Clifford Algebra
I don’t really care for Clifford algebra, but here’s my attempt to understand the parts of it that aren’t obvious anyway:
TODO: Write out why I don’t care for them.
What’s the value of bundling together dot product and cross product as even and odd components of a shared product? Well, this is the one thing I do care for, and it lets us see the higher-order Pythagorean theorem. TODO
Given the linear isomorphism between the exterior algebra and the Clifford algebra, how do we abstractly (basis-freely) interpret the Clifford product as acting on exterior powers? TODO
How do we abstractly (basis-freely, Clifford-freely) interpret the Pin and Spin groups? Well, the pin groups are something like series of reflections, and the Spin groups are series of even many reflections, but there’s some identities that do and don’t hold. TODO
Note that the (S)Pin(n) groups are the universal cover (i.e., simply connected, and thus identifiable with the path space) of (S)O(n) for n \geq 3, but not for n = 2 or less, and not in general when looking at (S)Pin(p, q) for a non-positive-definite form. So even though people often describe the (S)Pin groups in terms of these universal covers, talking about the belt trick for Spin(3) over SO(3) and such, and perhaps that’s the motivation of looking at these originally, that’s not quite what the Clifford algebra thing is always doing.

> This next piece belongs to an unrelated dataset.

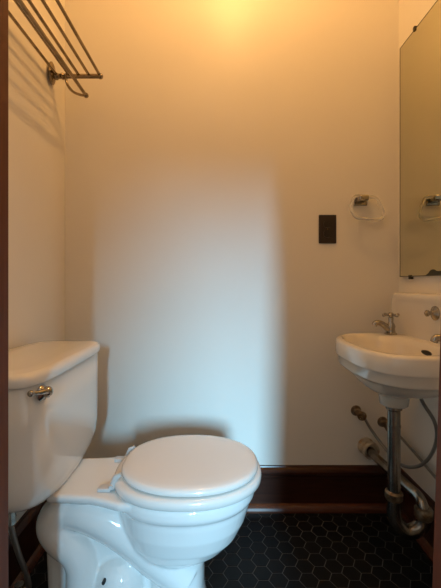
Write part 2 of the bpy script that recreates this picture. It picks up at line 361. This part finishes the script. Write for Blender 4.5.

It’s some double cover but not the universal cover.
Note that there are two different Pin(n) groups, as Pin(n, 0) vs Pin(0, n), the two different sign conventions on Clifford algebras (do unit vectors square to 1 or -1?). There would be two different Spin(n) groups in the same way, but they turn out to be canonically isomorphic.
When I speak about “the” Pin group being the universal cover, this is maybe slightly confused, since as I just said there are two Pin groups. I believe this is possible because O(n) is itself not connected, so even though its component at identity receives a simply connected cover or some such thing, the Pin group overall also has some kind of action on swapping components that differs between the two Pin group constructions, or something.
The right way to think about Clifford algebras without presupposing a unit magnitude is presumably to impose the condition that A dot A = B dot B means A^2 = B^2, or equivalently, perpendicular values anticommute. (This is all over a field not of characteristic 2, of course, with square roots and so on, usual stuff, over the reals)
Clifford algebras are good for one thing: A nice construction of the universal cover of SO(n) for n >= 3. In general, the way this works is by starting with Clifford algebras over directions (so there is a god-given sense of a unit vector). And it will be useful to say, for a unit vector \(u\), that \(u^2 = -1\) rather than the positive convention. Then \(u u u = u^2 u = -u\), while \(u v u = -u^2 v = v\) for any vector \(v\) perpendicular to \(u\), so that being multiplied on both sides by \(u\) acts as reflection in one dimension, upon vectors. We can then consider general compositions of these “Multiply by \(u\) on both sides” actions, over all directions \(u\), generating some subset of the Clifford algebra. This is essentially the pin group, and restricting to even index gives essentially the spin group. The point is that the Clifford algebra imposes certain identities on these compositions of reflection operations, but those identities are a little coarser than the identities of SO(n) itself (consider that \(u\) and \(-u\) impose the same reflection action). Indeed, we end up with a double cover of SO(n) [TODO: How to show this?].